Moderate Madness and the Decline of the GOP

Good op-ed from last November by  Patrick Ross at New University. Most of the points he makes are just as valid today as they were ten months ago:
It says a lot that the media and the hacks inside the McCain camp have circled the wagons against Palin. The insiders, being their usual traitorous selves, are trying to slough off the blame for their miserable performance so that they can continue working campaigns and attending state dinners. It’s also telling that the worst they can come up with are petty personal smears...

[...]

The moderate and liberal Republicans got everything they wanted this election: an equivocating campaign about global warming and Joe the Plumber, no personal attacks – including the total exclusion of Jeremiah Wright from official discourse – and a nominee whose claim to fame is voting with the Democrats. Look where this behavior has gotten Republicans over the last 12 years: Bob Dole went down to insurgent, anti-moderate conservatives voting for Ross Perot, Bush narrowly won against candidates as weak as Al Gore and John Kerry and it all culminated with a candidate so “mavericky” that he defeated himself.

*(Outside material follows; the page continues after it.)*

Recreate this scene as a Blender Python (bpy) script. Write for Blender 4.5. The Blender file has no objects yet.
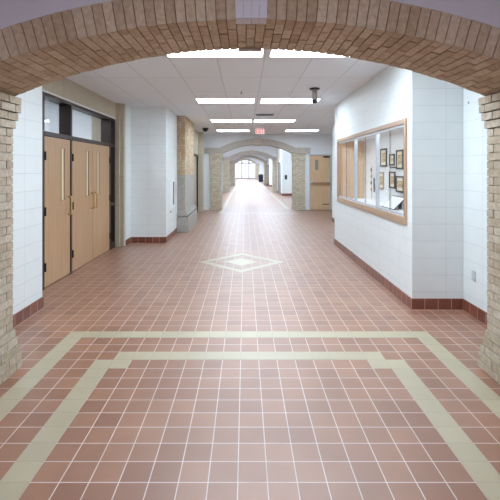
import bpy, math, random
from mathutils import Vector
random.seed(7)
C = bpy.context.scene.collection
scn = bpy.context.scene
PI = math.pi

# ------------------------------------------------------------------ materials
def srgb(r, g, b):
    f = lambda c: (c/255/12.92) if c/255 <= .04045 else ((c/255+.055)/1.055)**2.4
    return (f(r), f(g), f(b), 1.0)

def newmat(name, rough=.6, spec=.5):
    m = bpy.data.materials.new(name); m.use_nodes = True
    nt = m.node_tree; b = nt.nodes['Principled BSDF']
    b.inputs['Roughness'].default_value = rough
    b.inputs['Specular IOR Level'].default_value = spec
    return m, nt, b

def nd(nt, typ, **kw):
    n = nt.nodes.new(typ)
    for k, v in kw.items(): setattr(n, k, v)
    return n

def bump(nt, b, sock, strength, dist, invert=False):
    n = nd(nt, 'ShaderNodeBump', invert=invert)
    n.inputs['Strength'].default_value = strength
    n.inputs['Distance'].default_value = dist
    nt.links.new(sock, n.inputs['Height'])
    nt.links.new(n.outputs['Normal'], b.inputs['Normal'])
    return n

def noise_mix(nt, vec, scale, c1, c2, detail=3, lo=.35, hi=.65):
    n = nd(nt, 'ShaderNodeTexNoise'); n.inputs['Scale'].default_value = scale; n.inputs['Detail'].default_value = detail
    if vec is not None: nt.links.new(vec, n.inputs['Vector'])
    r = nd(nt, 'ShaderNodeValToRGB')
    r.color_ramp.elements[0].position = lo; r.color_ramp.elements[0].color = c1
    r.color_ramp.elements[1].position = hi; r.color_ramp.elements[1].color = c2
    nt.links.new(n.outputs['Fac'], r.inputs['Fac'])
    return r.outputs['Color'], n.outputs['Fac']

def plain(name, col, rough=.5, metal=0., scale=30, var=.06, spec=.5):
    m, nt, b = newmat(name, rough, spec)
    b.inputs['Metallic'].default_value = metal
    tc = nd(nt, 'ShaderNodeTexCoord')
    d = tuple(c*(1-var) for c in col[:3])+(1,)
    l = tuple(min(1, c*(1+var)) for c in col[:3])+(1,)
    c, f = noise_mix(nt, tc.outputs['Object'], scale, d, l)
    nt.links.new(c, b.inputs['Base Color'])
    return m

def emit(name, col, strength):
    m = bpy.data.materials.new(name); m.use_nodes = True
    nt = m.node_tree; nt.nodes.clear()
    o = nd(nt, 'ShaderNodeOutputMaterial'); e = nd(nt, 'ShaderNodeEmission')
    e.inputs['Color'].default_value = col; e.inputs['Strength'].default_value = strength
    nt.links.new(e.outputs[0], o.inputs['Surface'])
    return m

def grid_mat(name, c1, c2, cm, w, h, mortar, off=(0, 0), rough=.5, bumpd=.003, coord='UV',
             stagger=0., mottle=.05, mscale=6., rough_m=None, spec=.5, coat=0, coat_r=.1, fine=0):
    """brick texture in metres: tiles, blocks, ceiling panels, stone joints"""
    m, nt, b = newmat(name, rough, spec)
    tc = nd(nt, 'ShaderNodeTexCoord')
    mp = nd(nt, 'ShaderNodeMapping'); mp.inputs['Location'].default_value = (-off[0], -off[1], 0)
    nt.links.new(tc.outputs[coord], mp.inputs['Vector'])
    t = nd(nt, 'ShaderNodeTexBrick', offset=stagger, squash=1.0)
    t.inputs['Scale'].default_value = 1; t.inputs['Color1'].default_value = c1; t.inputs['Color2'].default_value = c2
    t.inputs['Mortar'].default_value = cm; t.inputs['Mortar Size'].default_value = mortar
    t.inputs['Mortar Smooth'].default_value = .15; t.inputs['Bias'].default_value = 0
    t.inputs['Brick Width'].default_value = w; t.inputs['Row Height'].default_value = h
    nt.links.new(mp.outputs[0], t.inputs['Vector'])
    n = nd(nt, 'ShaderNodeTexNoise'); n.inputs['Scale'].default_value = mscale; n.inputs['Detail'].default_value = 5
    nt.links.new(mp.outputs[0], n.inputs['Vector'])
    mr = nd(nt, 'ShaderNodeMapRange')
    mr.inputs['From Min'].default_value = .3; mr.inputs['From Max'].default_value = .7
    mr.inputs['To Min'].default_value = 1-mottle; mr.inputs['To Max'].default_value = 1+mottle
    nt.links.new(n.outputs['Fac'], mr.inputs['Value'])
    mx = nd(nt, 'ShaderNodeVectorMath', operation='SCALE')
    nt.links.new(t.outputs['Color'], mx.inputs[0]); nt.links.new(mr.outputs[0], mx.inputs['Scale'])
    nt.links.new(mx.outputs[0], b.inputs['Base Color'])
    b.inputs['Coat Weight'].default_value = coat; b.inputs['Coat Roughness'].default_value = coat_r
    hgt = t.outputs['Fac']
    if fine:
        n2 = nd(nt, 'ShaderNodeTexNoise'); n2.inputs['Scale'].default_value = fine; n2.inputs['Detail'].default_value = 2
        nt.links.new(tc.outputs['Object'], n2.inputs['Vector'])
        ma = nd(nt, 'ShaderNodeMath', operation='MULTIPLY_ADD')
        nt.links.new(n2.outputs['Fac'], ma.inputs[0]); ma.inputs[1].default_value = .25
        nt.links.new(t.outputs['Fac'], ma.inputs[2]); hgt = ma.outputs[0]
    bump(nt, b, hgt, .6, bumpd, invert=True)
    if rough_m is not None:
        rr = nd(nt, 'ShaderNodeMapRange'); rr.inputs['To Min'].default_value = rough; rr.inputs['To Max'].default_value = rough_m
        nt.links.new(t.outputs['Fac'], rr.inputs['Value']); nt.links.new(rr.outputs[0], b.inputs['Roughness'])
    return m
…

Even before Palin’s nomination, polls indicated that moderates were breaking for Obama in excess of 60 percent. Ronald Reagan won landslides with conservatism, not by courting back-stabbing independents like Colin Powel (sic)

McCain’s loss will be harmful in the short term, but it has thoroughly discredited the moderate heads of the party and is going to force a groundswell of reform for the GOP. People on the inside are obviously scared, as is evident by the panicked rush to blame Palin, Rush Limbaugh, Sean Hannity and anybody else who didn’t genuflect to the messiah. Conservatives have been Balkanized. It’s time to flush the moderates before they crush the GOP.
We disagree with the author on one point. He equates moderates and independents by labeling Colin Powell an independent, which the former secretary of state is not. Many independents are unaffiliated conservatives, libertarians or right-leaning centrists. Powell is a liberal Republican who claims to be a moderate. Moderates are simply liberals who like to pretend that they are something else.

But we are in agreement with Ross that moderates have nearly destroyed the Republican Party. Even worse, together the big-spending wing of the neoconservative faction, they have split Ronald Reagan's winning coalition into feuding tribes. We believe Sarah Palin may just be the leader who can unite them, as Chief Pontiac united the Chippewa, Potawatomi, and Ottawa nearly 250 years ago.